KEY POINTS

  • Elon Musk thinks Bitcoin's white paper is "quite clever"
  • Musk said that crypto is an effective replacement for cash but not the primary
  • Musk said he is neither here nor there with Bitcoin

Elon Musk may have built businesses around technology, such as driverless electric-powered cars, an online bank, spacecraft, but one thing Musk is not particularly fond of is Bitcoin.

Musk sat down with the "Third Row Tesla Podcast" crew on Monday and talked about all things Elon in a two-hour-long session that covers only one part in perhaps a series of episodes. An hour and a half into the conversation, Musk was asked about Bitcoin and why he isn't too bullish on the first decentralized digital currency.

Musk said that he isn't here nor there on Bitcoin, which is roughly the same stance that the Tesla CEO has had about the first crypto ever since its inception. He also joked about Bitcoin recently in a tweet, saying that Bitcoin is not his safeword.

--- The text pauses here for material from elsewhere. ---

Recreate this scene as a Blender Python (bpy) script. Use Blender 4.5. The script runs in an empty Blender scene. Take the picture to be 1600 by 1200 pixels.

But when it comes to BTC's structure, he said in the past that it was "quite brilliant," and that's synonymous with his response when asked in the podcast about what he thought of the white paper authored by Satoshi Nakamoto.

It is worth noting that Musk was also suspected to be Nakamoto or at least the creator of Bitcoin. One former intern for Space X, Sahil Gupta, posted his arguments in a Hacker Noon post back in 2017 on why he thinks Musk is the Bitcoin inventor. Gupta cited Musk's understanding of economics and cryptography, as well as his mastery of the C++ coding, as reasons that qualify him to be the author of the Bitcoin 2008 paper.

But when it comes to becoming the world's reserve currency, Musk had this to say, "Where I see crypto as is effectively a replacement for cash."

"But not as a replacement for a primary — I do not see crypto being the primary database," he continued.

Musk also said that transactions in crypto are sometimes "not in the balance of the law" and serves as the bridge for illegal to legal transactions.

Musk ended his comments about the crypto with a reconciling statement, saying, "This is sometimes taken as being like I'm being judgmental about crypto, but it's actually — there are a lot of things that are illegal that shouldn't be illegal."

"I think sometimes governments have too many laws. They shouldn't have so many things that are illegal," he explained.